Derzeit schweigen sie wieder besonders laut, die selbstgerechten Weltverbesserer, selbsternannten Kriminalitätsexperten und sonstige scheinheilige Claqueure der nationalen wie internationalen “Gun Control”-Bestrebungen.

Ob Wolf Wiedmann-Schmidt meinungsterror.de kennt, weiß ich nicht. Aber irgendwie könnte man fast den Eindruck gewinnen, dass sich da „gewisse Kreise“ mangels verwertbarer Legalwaffenmissbräuche genötigt sahen, den „Zeit“-Lesern mal wieder den „rechten“ Weg zu weisen.

Zwar registriert das Statistische Bundesamt jährlich rund 70 Tote durch Schusswaffen bei Angriffen und Unfällen, dazu kommen etwa 750 Selbstmorde. Ob die Todesschüsse aus einer illegalen oder einer legalen Waffe kamen, wird aber seltsamerweise nicht erfasst.

Trotzdem behauptet die Schützenlobby, dass nur von illegalen Waffen eine große Gefahr ausgehe, und verweist auf Raubmörder, kriminelle Banden und Terroristen. Doch legale Waffen sind nicht harmloser: Nach Recherchen der ZEIT wurden allein im vergangenen Jahr mindestens 27 Menschen in Deutschland mit registrierten Schusswaffen getötet – bei insgesamt 54 bekannt gewordenen Todesfällen durch Schusswaffen.

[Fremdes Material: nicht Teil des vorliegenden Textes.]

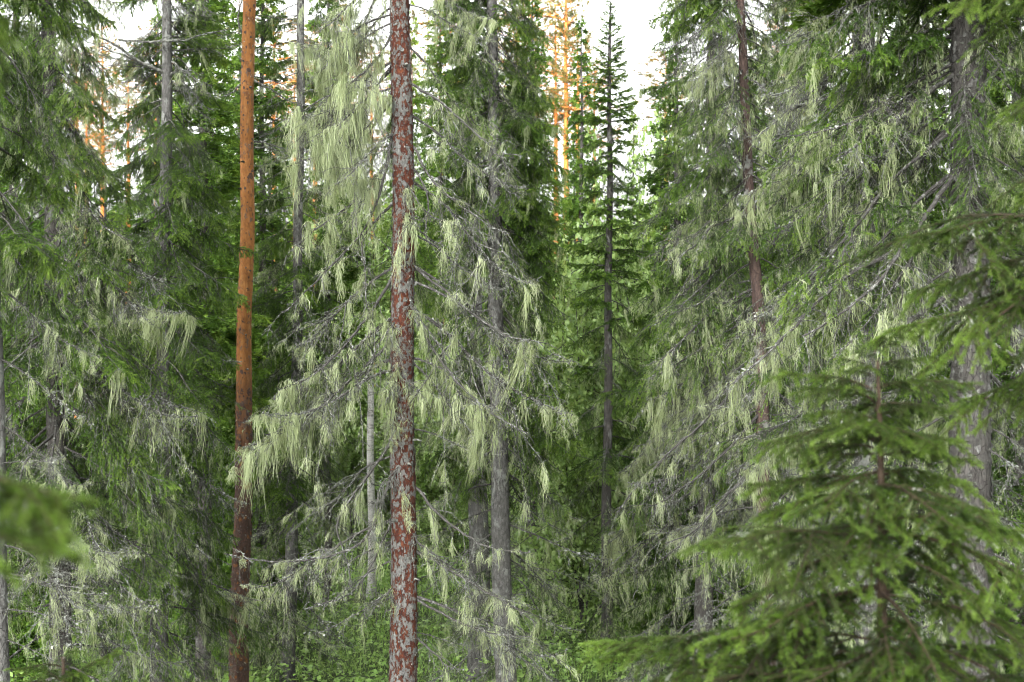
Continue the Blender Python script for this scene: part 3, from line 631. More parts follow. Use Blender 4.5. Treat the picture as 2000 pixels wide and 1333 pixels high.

Zunächst einmal wäre es sicher nicht nur mir neu, dass die „Schützenlobby“ behauptet, dass nur von illegalen Waffe eine große Gefahr ausgehe. „Die weitaus größere Gefahr geht von illegalen Waffen aus“ bzw. „die eigentliche Gefahr sind die illegalen Waffen“ – das sind die üblichen Aussagen.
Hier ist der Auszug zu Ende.